Back—again—to when Paladino was talking about seizing the World Trade Center site, it is intriguing to note that he was talking about using eminent domain in order to create a “public memorial.” This would be his concept of the public use under which eminent domain could be used—a memorial, rather than a road or bridge, etc. A memorial park might indeed be such a public use, or public purpose, but once again it would have to be paid for. It would be interesting to run this one by the deficit hawks among the tea partiers. Fair market value for the property, as paid by the State . . .?

 

Another legal issue, perhaps a future project for legal research, is whether New York State has power to seize property owned by the Port Authority of New York & New Jersey for any purpose. 

 

btw a memorial on the 9/11 site is already under construction. Paladino’s proposal to exercise eminent domain ‘restriction’ or ‘covenant’ could overlap significantly with—i.e. come into conflict with—the memorial underway. Thus the argument of a legitimate public purpose would have to be weighed against, again, fiscal costs–the large public maintenance obligation and presumably the loss of tax revenue.

 

But the fundamental concern is that eminent domain must have a legitimate public purpose. The purposes of government are defined by the constitution and by statute. A governor cannot simply declare that something is a public use in order to justify taking private property. This is a Tea Party candidate?
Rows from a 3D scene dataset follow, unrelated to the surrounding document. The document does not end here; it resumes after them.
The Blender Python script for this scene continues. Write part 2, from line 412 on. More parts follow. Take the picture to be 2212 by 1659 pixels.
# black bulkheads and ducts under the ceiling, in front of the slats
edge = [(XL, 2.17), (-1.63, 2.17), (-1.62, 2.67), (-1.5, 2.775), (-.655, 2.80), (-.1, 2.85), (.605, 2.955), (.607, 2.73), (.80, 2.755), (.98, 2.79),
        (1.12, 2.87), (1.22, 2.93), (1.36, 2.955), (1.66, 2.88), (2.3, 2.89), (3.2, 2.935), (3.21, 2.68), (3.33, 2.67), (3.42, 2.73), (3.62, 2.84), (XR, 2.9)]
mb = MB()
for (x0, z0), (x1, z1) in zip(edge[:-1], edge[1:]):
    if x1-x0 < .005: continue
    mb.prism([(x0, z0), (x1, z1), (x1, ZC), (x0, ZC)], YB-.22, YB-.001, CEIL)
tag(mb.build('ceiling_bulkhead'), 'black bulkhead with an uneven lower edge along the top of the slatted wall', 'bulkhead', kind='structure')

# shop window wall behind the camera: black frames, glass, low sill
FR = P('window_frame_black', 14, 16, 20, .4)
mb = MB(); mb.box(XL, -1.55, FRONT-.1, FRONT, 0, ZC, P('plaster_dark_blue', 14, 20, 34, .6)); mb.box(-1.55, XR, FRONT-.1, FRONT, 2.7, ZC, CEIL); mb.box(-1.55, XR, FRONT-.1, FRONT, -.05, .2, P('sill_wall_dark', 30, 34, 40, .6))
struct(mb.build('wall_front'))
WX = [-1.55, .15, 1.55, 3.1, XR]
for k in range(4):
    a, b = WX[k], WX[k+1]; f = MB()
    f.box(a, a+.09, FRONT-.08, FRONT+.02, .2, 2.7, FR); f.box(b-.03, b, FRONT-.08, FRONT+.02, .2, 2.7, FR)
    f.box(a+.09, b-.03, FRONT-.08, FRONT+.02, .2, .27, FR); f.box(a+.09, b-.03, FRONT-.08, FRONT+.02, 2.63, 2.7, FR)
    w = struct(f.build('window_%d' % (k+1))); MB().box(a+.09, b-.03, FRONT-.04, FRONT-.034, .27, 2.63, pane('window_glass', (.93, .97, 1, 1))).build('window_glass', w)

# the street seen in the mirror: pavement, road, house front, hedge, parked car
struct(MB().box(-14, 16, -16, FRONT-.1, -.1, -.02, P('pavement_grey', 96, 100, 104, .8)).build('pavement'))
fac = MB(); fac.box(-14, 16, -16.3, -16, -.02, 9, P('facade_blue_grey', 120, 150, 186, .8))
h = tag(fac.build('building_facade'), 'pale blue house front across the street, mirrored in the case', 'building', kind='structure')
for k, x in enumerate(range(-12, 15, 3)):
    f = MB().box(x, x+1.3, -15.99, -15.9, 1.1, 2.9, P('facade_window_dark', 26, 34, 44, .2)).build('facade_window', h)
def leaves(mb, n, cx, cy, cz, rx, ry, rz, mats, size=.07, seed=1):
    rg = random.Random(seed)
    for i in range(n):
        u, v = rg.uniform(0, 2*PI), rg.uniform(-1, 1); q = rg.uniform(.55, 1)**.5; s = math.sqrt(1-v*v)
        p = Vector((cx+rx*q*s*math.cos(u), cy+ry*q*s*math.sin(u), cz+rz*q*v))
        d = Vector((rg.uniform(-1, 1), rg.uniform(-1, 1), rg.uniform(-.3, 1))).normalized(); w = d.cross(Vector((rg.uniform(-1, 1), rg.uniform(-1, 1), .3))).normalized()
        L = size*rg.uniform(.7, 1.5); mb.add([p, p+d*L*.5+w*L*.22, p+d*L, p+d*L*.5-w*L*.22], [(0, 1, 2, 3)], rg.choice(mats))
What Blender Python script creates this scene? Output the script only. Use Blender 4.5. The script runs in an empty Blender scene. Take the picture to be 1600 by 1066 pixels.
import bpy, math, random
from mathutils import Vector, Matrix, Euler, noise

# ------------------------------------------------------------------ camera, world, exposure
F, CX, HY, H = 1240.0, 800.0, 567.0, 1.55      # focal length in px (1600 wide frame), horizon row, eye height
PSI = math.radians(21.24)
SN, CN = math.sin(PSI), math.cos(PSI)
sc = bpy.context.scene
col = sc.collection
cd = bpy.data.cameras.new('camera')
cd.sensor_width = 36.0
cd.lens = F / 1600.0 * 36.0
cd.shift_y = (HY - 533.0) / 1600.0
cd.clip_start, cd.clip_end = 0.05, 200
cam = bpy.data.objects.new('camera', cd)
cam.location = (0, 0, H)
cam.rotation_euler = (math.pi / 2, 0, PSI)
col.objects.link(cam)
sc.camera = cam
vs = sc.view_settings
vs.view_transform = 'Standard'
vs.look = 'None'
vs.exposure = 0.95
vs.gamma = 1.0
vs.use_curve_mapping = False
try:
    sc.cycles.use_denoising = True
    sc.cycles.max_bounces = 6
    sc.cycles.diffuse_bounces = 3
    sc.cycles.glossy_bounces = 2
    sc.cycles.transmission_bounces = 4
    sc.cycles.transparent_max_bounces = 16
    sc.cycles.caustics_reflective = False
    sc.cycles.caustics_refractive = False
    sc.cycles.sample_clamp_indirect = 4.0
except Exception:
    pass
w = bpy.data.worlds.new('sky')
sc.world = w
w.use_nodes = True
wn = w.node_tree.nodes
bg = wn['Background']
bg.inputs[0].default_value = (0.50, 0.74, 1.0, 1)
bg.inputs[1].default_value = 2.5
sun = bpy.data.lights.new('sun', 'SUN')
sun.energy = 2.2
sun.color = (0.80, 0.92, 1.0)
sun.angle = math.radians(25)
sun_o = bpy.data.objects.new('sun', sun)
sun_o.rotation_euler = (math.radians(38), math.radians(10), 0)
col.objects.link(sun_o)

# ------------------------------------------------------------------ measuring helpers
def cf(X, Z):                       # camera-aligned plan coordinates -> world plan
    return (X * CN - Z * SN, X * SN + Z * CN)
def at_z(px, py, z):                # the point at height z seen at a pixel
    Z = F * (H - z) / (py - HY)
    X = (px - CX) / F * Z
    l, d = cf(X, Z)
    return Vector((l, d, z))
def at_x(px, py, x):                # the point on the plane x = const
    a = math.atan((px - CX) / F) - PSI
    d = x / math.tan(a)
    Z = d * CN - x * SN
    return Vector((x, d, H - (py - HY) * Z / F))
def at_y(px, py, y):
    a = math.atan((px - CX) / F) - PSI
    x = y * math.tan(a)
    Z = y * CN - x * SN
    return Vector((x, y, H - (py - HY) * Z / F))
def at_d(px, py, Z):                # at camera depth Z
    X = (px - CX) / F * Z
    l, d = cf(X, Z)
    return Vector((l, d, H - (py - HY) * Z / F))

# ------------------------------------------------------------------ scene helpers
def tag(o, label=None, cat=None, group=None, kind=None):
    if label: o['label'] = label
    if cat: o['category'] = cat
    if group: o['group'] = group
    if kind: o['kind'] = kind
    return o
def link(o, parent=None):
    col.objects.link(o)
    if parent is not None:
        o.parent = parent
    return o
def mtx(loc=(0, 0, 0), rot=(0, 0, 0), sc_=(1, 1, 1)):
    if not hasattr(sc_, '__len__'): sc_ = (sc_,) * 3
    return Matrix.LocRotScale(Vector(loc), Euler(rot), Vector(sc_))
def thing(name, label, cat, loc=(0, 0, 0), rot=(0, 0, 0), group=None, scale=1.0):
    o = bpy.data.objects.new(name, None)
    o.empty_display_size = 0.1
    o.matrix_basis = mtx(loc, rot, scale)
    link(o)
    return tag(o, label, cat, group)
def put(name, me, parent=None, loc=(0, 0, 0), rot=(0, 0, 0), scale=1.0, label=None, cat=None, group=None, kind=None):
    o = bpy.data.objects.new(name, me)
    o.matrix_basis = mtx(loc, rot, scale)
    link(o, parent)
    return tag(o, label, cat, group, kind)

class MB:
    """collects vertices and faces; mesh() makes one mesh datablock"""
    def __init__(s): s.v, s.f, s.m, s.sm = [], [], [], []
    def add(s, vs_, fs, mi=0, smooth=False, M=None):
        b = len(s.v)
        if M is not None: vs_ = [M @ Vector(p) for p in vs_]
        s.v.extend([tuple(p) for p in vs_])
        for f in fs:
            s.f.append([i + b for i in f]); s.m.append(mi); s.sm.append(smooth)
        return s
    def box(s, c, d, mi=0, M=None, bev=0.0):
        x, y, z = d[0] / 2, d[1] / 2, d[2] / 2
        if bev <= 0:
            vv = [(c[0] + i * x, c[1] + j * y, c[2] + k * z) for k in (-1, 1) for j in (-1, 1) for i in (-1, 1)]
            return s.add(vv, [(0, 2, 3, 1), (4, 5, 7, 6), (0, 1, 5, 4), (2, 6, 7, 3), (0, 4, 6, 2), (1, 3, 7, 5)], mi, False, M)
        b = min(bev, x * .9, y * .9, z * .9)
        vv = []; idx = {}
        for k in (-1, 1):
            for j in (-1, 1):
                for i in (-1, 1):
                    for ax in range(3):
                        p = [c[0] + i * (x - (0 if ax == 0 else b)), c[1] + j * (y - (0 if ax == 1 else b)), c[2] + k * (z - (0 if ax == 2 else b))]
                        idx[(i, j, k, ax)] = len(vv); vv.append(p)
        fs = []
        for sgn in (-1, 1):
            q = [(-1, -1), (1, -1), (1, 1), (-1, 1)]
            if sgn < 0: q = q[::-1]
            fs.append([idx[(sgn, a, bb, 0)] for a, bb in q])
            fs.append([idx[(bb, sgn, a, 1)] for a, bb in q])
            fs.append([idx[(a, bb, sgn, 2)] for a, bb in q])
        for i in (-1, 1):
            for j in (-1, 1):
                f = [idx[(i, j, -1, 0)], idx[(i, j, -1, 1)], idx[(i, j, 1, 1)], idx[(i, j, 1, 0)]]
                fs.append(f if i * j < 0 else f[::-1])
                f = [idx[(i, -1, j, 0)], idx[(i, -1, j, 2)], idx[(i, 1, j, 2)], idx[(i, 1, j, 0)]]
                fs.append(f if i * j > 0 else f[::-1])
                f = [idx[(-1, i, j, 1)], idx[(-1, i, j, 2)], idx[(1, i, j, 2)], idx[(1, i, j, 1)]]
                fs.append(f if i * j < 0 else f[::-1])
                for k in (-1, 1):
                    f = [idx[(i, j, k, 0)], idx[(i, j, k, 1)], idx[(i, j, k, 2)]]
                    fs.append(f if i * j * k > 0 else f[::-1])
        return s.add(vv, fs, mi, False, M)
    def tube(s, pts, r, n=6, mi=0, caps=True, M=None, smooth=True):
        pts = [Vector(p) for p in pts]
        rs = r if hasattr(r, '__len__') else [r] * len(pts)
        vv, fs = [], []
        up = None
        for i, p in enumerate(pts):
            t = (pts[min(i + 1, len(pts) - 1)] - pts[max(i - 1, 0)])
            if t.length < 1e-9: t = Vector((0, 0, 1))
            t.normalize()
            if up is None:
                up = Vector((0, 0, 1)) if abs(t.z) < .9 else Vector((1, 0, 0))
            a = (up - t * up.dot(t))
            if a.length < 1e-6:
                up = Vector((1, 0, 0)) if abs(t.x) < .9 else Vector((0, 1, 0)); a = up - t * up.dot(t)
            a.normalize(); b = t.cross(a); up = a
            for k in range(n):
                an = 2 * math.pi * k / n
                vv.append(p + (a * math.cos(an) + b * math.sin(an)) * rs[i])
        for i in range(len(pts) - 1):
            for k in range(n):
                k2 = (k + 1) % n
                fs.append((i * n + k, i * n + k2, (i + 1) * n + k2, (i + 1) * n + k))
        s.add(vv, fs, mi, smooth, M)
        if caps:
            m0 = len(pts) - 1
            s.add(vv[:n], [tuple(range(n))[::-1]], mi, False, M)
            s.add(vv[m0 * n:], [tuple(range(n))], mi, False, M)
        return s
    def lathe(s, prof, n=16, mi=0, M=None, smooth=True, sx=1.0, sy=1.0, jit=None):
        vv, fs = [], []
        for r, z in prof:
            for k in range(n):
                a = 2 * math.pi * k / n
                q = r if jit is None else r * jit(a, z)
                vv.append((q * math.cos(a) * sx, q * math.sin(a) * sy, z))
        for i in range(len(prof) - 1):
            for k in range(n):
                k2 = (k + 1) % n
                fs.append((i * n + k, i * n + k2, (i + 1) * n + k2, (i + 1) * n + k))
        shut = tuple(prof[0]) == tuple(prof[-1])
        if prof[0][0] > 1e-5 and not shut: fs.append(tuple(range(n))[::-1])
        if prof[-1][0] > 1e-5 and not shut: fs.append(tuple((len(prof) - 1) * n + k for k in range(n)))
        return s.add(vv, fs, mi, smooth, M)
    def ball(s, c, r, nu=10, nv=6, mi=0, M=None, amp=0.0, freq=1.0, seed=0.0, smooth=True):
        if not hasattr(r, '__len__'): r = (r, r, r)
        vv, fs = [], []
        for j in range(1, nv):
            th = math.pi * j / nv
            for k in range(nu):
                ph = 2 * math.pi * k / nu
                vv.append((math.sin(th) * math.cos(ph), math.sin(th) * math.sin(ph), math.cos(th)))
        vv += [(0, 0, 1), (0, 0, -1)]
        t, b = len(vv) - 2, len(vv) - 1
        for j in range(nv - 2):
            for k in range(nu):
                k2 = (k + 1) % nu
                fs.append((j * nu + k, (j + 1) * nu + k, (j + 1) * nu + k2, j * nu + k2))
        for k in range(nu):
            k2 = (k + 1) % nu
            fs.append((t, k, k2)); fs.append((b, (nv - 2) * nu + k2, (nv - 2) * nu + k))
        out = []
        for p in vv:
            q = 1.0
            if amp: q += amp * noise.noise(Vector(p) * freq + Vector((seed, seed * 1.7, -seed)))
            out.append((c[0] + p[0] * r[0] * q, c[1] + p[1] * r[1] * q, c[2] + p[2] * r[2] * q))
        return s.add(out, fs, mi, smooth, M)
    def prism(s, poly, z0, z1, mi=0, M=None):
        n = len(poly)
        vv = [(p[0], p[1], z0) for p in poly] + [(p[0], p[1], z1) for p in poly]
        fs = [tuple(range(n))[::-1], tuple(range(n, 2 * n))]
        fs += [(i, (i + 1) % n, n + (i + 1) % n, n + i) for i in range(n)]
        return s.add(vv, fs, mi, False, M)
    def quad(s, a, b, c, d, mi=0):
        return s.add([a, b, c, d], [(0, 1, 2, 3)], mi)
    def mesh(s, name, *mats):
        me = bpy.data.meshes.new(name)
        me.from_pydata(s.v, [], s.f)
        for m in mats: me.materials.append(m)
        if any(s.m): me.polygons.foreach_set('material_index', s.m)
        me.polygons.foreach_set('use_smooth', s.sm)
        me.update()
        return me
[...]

Final note: The Corpus Juris Secundum, the encyclopedia of American law, devotes 752 pages to eminent domain, plus suppl., give or take, which is what eminent domain is all about. See vol. 29A.

 

Pages 167 and 168 of the CJS deal with cemeteries as public use of land. Page 189 deals with cemeteries as property appropriate for the exercise of eminent domain.

 

The CJS makes clear that land, including private property, may be taken by the government—federal or state—for public use, with two conditions: 1) the use has to be public, i.e. open to all, as for example roads and bridges; and 2) the property owner has to be fairly compensated (paid).

 

Any land taken for use as a cemetery or, presumably, as a memorial, must be for public use. It cannot be an exclusionary private cemetery.

 

[This article, deleted by the system among hundreds of articles and blog posts in summer 2011, is re-posted using archives and Word files.]